Kenya Airways has to wait for close to a year before all the paperwork can be put in order.

FAA awarded the JKIA “Category One” status on February 23, the mandatory status any airport requires to have to be allowed to handle direct flights to the US.

“The US has to audit the airline to ensure it has technical capacity to operate,” KCAA director-general Gilbert Kibe told a local daily.

The all-important must have permits for takeoff are the Air Service Licence which will allow KQ to operate commercial flights and the Air Operating Certificate which will be given after the airline's technical capacity is assessed and approved.

KQ has to wait for close to a year before all the paperwork can be put in order.

“For Kenya, the evaluation process will take up to eight months.” Kibe added.

The National carrier will also have to apply for traffic rights and negotiate for slots and schedules at the airports they seek to land and take-off from.

Kenya Airways was also cleared early this year  to begin direct flight between Nairobi and Victoria Falls.

KQ has already kicked off code sharing negotiations with its Skyteam Alliance partner and American carrier Delta Air Line, which could see it test the US airspace earlier as it awaits clearance by the FAA.

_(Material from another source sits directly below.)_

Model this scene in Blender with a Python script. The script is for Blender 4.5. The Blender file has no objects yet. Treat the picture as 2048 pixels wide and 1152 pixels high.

“Kenya Airways is currently fast tracking the commercial evaluations and discussions with the relevant authorities to determine the viability and timings of operations to the US,” corporate communications manager Wanjiku Mugo said.

She added; “When this is complete, we shall advise.”

Currently KQ has a fleet of 36 aircraft comprising of Boeing 787 Dreamliner, Boeing 737-800, Boeing 737-700 and Embraer 190. It is banking on its Boeing 787- Dreamliner fleet to fly directly to the US from Nairobi.

Direct flights will be a major boost for trade and tourism.